Esa mañana salí en busca del centro de Cali, rumbo a las librerías de viejo, donde casi siempre me esperaba un par de sorpresas.Como de costumbre, luego de mucho caminar y de visitar la gran librería de novedades --de donde emigraba derrotado por la suculencia del banquete y la ausencia de dinero para engullir al menos una de sus migajas--, fui a uno de los locales que entonces guardaban los saldos o los hallazgos librescos más inusitados, arrumados allí quién sabe por cuántos de los mil motivos que llevan a alguien a desprenderse de sus libros.
En todo caso, esa mañana quizá viajé al centro con una idea de libro fija en la cabeza, o, por el contrario, con un deseo inmenso de ser sorprendido al llegar a los estantes de LITERATURA, que por esa época copaban casi todo mi interés.Recuerdo que podía invertir fácilmente dos o tres horas, de pie, sopesando lomos, carátulas, títulos, páginas o autores que tomaba por aquí, dejaba por allá o compraba para invitarlos a habitar mi cuarto, donde compartían conmigo la cama o el breve espacio donde alguien tal vez estaba.
Fue en una de esas faneas que, intuyo, di con ese rostro.
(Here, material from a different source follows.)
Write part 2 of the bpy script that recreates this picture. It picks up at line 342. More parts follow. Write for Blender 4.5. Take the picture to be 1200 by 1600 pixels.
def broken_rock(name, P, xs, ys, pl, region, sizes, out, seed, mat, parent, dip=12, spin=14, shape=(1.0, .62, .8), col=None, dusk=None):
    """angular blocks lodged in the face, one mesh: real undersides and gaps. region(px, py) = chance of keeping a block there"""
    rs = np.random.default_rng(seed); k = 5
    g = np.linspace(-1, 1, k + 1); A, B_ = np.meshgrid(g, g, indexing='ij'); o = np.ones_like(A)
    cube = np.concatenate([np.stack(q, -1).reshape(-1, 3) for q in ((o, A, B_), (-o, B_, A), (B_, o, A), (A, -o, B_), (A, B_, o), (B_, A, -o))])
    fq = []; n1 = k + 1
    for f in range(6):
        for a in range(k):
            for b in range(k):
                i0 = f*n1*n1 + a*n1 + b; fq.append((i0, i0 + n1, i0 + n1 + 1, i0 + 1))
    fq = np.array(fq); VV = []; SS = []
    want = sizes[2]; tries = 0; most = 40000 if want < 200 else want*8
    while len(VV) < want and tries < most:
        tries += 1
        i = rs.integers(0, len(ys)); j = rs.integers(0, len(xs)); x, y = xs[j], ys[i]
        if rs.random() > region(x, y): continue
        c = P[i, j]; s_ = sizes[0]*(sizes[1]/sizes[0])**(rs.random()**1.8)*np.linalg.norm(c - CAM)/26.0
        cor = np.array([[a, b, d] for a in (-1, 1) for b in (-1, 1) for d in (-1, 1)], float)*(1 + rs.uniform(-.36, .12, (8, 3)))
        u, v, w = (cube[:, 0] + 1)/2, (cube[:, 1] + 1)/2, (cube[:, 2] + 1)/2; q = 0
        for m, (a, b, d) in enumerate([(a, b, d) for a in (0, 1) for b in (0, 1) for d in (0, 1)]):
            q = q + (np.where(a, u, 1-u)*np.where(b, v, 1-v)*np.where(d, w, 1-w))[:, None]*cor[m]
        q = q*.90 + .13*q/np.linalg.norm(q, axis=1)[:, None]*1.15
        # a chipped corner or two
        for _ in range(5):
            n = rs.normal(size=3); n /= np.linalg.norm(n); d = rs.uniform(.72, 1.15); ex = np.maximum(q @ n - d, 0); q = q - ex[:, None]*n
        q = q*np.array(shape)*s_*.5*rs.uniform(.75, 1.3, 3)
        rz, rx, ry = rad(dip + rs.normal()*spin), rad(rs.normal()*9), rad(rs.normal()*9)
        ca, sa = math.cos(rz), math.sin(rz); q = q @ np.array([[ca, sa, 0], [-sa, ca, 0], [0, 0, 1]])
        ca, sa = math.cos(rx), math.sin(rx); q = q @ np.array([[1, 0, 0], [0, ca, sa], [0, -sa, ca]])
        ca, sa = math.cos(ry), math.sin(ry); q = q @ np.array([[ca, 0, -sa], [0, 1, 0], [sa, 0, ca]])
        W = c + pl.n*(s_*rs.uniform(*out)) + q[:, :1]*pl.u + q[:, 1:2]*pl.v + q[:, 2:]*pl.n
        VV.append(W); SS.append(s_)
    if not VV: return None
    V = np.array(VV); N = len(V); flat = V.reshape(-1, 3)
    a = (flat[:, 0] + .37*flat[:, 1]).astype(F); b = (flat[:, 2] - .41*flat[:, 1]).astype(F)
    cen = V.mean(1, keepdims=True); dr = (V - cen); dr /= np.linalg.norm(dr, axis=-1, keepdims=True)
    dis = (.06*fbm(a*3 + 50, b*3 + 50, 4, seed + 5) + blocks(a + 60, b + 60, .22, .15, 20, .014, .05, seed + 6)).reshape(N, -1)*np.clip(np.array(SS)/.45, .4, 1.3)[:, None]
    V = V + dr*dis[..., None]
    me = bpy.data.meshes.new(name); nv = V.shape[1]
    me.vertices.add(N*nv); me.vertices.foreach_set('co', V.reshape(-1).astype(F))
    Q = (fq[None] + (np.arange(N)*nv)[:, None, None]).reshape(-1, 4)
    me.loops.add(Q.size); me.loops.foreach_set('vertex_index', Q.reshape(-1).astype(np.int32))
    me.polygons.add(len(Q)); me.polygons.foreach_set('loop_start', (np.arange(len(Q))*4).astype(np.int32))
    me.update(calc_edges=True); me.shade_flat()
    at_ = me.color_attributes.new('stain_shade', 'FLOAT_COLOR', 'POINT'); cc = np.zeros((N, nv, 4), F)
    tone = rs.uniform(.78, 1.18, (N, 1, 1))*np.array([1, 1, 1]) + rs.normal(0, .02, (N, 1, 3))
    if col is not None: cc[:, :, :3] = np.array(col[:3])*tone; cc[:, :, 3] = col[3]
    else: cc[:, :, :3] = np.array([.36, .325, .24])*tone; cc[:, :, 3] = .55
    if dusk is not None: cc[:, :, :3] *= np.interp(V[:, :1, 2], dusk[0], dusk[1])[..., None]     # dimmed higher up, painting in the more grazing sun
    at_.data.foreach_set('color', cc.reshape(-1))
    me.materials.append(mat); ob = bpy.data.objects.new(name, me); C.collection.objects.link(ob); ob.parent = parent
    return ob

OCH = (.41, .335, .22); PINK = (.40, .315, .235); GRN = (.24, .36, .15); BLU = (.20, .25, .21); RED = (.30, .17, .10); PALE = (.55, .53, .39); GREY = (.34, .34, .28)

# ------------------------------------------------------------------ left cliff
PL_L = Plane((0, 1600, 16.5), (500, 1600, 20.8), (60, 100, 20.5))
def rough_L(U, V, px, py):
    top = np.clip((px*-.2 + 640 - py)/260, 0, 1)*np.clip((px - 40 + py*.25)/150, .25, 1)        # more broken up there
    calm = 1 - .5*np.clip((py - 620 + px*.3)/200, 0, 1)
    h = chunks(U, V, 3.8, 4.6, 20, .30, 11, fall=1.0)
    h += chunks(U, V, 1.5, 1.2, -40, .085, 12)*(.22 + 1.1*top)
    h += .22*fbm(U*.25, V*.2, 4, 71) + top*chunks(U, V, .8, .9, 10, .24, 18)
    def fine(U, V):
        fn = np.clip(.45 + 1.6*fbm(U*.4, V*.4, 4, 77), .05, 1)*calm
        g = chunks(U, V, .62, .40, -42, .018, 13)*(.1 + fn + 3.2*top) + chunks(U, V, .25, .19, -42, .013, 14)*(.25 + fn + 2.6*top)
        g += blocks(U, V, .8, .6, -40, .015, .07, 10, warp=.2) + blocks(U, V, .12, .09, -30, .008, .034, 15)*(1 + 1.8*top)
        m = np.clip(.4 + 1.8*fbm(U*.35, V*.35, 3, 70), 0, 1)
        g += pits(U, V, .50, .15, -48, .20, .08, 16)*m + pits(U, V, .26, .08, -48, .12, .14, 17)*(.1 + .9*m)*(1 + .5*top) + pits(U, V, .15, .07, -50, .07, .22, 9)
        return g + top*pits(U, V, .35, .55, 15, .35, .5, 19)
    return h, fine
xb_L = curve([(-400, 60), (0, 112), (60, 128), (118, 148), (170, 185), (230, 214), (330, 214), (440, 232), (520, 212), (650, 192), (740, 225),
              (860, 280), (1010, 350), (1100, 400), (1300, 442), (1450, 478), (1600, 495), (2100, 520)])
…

La mujer, retratada en blanco y negro, se negaba a palidecer entre la portada y las guardas de una novela que hasta ese día no había leído: Eugenia Grandet, editada por la Editorial Oveja Negra en su afortunada colección de Clásicos Universales, ejemplar que compré al instante, como si necesitara reconocer algo de mí no sólo en el relato de Balzac sino en los ojos sin nombre de la mujer retratada.
Entonces ocurrió lo que tenía que pasar. Desde luego que nunca supe quién era esa mujer o por qué vino a parar en ese libro. Sucedió que la desgracia de Eugenia se había aposentado en la frente de la mujer, al mismo tiempo que la sonrisa de ésta pugnaba por florecer en los labios marchitos de la amarga hija de Félix Grandet.
En medio de mi lectura (antes, durante o después)hasta advertí una transmigración de Eugenia en ese rostro que para mí era emblema de todos los rostros de todas las heroínas desgraciadas que dejó el estertor del romanticismo durante la segunda mitad del siglo XIX.
El rostro de esa mujer tan decimonónica y actual; tan bella en su inadvertida tristeza y tan muda en la algarabía burguesa de la novela, tuvo otro destino cuya precisión fue, por qué no, el cubo de la basura. Allí fue a parar, lo confieso, por el físico miedo de que esa mujer alguna noche decidiera abandonar el oprobioso mundo que habitaba para asaltar mi sueño y llevarme al lado de Eugenia y el vejete tacaño, que con toda seguridad me habría dejado morir de inanición.